In fact, according to the Wall Street Journal, Goldman Sachs recently gave some of their top executives 65 million dollars worth of restricted stock…
Goldman Sachs Group Inc. GS -0.76% handed insiders including Chief Executive Lloyd Blankfein and his top lieutenants a total of $65 million in restricted stock just hours before this year’s higher tax rates took effect.
The New York securities firm gave 10 of its directors and executives early vesting on 508,104 shares previously awarded as part of prior years’ compensation, according to a series of filings with the Securities and Exchange Commission late Monday.
And the bonuses that employees at Goldman receive are absolutely obscene. A recent Daily Mail article explained that Goldman employees in the UK are expected to receive record-setting bonuses this year…
Britain’s army of bankers will re-ignite public fury over lavish pay rewards as staff at Goldman Sachs are expected to reward themselves £8.3 billion in bonuses on Wednesday.

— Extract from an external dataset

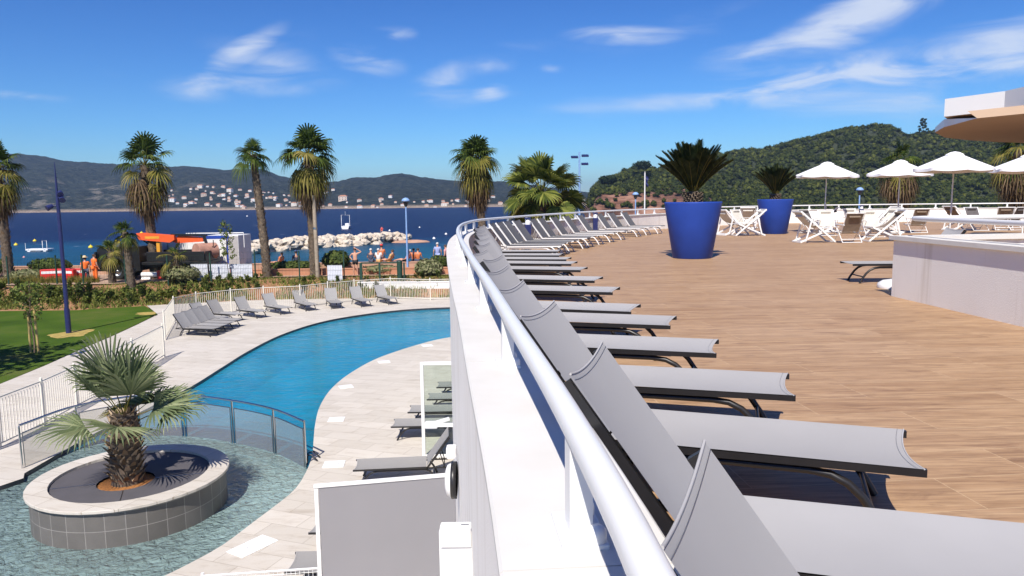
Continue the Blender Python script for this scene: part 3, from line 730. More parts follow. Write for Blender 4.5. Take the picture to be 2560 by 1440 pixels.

The American investment bank, which employs 5,500 staff in the UK, will be the first to unveil its telephone number-sized rewards – an average of £250,000 a person – as part of the latest round of bonus updates.
The increase, up from £230,000 last year, comes as British families are still struggling to make ends meet five years after banks brought the economy to the brink of meltdown.

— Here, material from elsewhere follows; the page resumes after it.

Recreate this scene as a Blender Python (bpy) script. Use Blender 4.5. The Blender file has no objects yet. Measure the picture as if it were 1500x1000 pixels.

Wouldn’t you like to get a “bonus” like that?
Life is good at these firms while the markets are going up.
But what happens when the party ends?
What happens if the markets crash in 2013?
When you bet big, you either win big or you lose big.
For now, the gigantic bets that Wall Street firms are making with borrowed money are paying off very nicely.
But a day of reckoning is coming. The next stock market crash is going to rip through Wall Street like a chainsaw and the carnage is going to be unprecedented.
Are you sure that the people holding your money will be able to make it through what is ahead? You might want to look into it while you still can.